Add Serial and Parallel Faults

You can add multiple faults in a single chaos experiment that is scaled efficiently by Harness CE during execution.

tip

Consider the overall impact that these faults have on the application. Your experience in production environments may differ due to lack of resources when a number of parallel faults are being executed.

  1. To add a fault that runs in parallel to another fault, point your mouse below an existing fault, and then select Add. You can follow the same process to add a serial fault.

    Complex Faults Experiment

note

For Linux, experiments with a parallel fault are currently not supported.

The image below shows a single experiment that consists of serial and parallel faults.

  • Faults A, B, and C are parallel faults. They begin execution at the same time.

  • Faults A, B, C and faults D and E are serial. A, B, and C complete execution and then D and E begin execution.

  • Similarly, faults H and I are serial faults, where H completes execution, and I begins.

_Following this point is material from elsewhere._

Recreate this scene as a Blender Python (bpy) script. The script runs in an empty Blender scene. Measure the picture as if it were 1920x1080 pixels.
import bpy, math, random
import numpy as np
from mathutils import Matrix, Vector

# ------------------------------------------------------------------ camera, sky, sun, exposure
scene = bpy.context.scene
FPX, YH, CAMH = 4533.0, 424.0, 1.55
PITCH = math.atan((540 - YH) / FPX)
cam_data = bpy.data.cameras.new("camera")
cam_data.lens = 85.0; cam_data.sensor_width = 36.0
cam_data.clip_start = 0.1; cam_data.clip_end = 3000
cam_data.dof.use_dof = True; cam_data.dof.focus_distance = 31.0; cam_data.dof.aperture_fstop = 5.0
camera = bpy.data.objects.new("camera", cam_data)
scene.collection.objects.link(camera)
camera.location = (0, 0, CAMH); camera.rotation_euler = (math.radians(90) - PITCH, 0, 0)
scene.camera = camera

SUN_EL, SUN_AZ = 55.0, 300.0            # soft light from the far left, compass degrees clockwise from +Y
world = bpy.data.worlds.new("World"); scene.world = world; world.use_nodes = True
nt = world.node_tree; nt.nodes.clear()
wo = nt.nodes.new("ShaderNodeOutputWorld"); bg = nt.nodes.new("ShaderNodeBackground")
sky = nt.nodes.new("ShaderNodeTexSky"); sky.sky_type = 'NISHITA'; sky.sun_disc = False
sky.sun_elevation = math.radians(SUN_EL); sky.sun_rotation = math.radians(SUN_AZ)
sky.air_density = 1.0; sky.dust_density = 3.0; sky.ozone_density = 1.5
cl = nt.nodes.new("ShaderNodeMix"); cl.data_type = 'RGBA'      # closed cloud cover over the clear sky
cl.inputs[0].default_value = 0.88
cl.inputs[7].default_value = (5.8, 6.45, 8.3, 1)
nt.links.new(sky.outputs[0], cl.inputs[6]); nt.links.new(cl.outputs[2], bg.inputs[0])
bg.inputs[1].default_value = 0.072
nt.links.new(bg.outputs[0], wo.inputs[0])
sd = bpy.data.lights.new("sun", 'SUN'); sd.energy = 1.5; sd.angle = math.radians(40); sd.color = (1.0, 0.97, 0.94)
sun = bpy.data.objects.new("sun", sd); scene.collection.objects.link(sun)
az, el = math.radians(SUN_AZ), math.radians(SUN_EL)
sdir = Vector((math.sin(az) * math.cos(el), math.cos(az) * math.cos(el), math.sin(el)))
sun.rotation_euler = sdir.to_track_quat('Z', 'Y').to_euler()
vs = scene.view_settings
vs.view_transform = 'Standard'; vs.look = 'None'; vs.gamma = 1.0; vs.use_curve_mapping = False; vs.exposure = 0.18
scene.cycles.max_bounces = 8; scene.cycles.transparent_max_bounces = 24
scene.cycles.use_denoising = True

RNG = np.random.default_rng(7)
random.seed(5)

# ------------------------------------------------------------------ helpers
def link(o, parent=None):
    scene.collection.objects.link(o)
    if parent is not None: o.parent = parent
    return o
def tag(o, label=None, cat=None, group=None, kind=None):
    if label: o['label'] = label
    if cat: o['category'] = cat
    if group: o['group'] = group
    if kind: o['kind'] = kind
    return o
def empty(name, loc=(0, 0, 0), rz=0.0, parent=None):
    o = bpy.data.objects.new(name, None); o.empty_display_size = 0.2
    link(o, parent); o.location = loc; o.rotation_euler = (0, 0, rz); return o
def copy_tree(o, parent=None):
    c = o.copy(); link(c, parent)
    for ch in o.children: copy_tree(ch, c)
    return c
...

    Complex Faults Experiment

Analyze Experiment

You can observe the status of execution of fault/s of a chaos experiment during its run. The screen shows the experiment pipeline on the right hand side, and details such as Environment, Infrastructure Name, and the runs that have passed and failed on the left hand side.

Experiment Executing

When the experiment completes execution, it displays the Resilience Score. This score describes how resilient your application is to unplanned failures. The probe success percentage helps determine the outcome of every fault in the chaos experiment. Probes (if any) associated with the experiment are used to understand how the application fared.

Experiment Failed

If any of the faults fail, you can find the Fail Step that elaborates on the reason why the fault failed.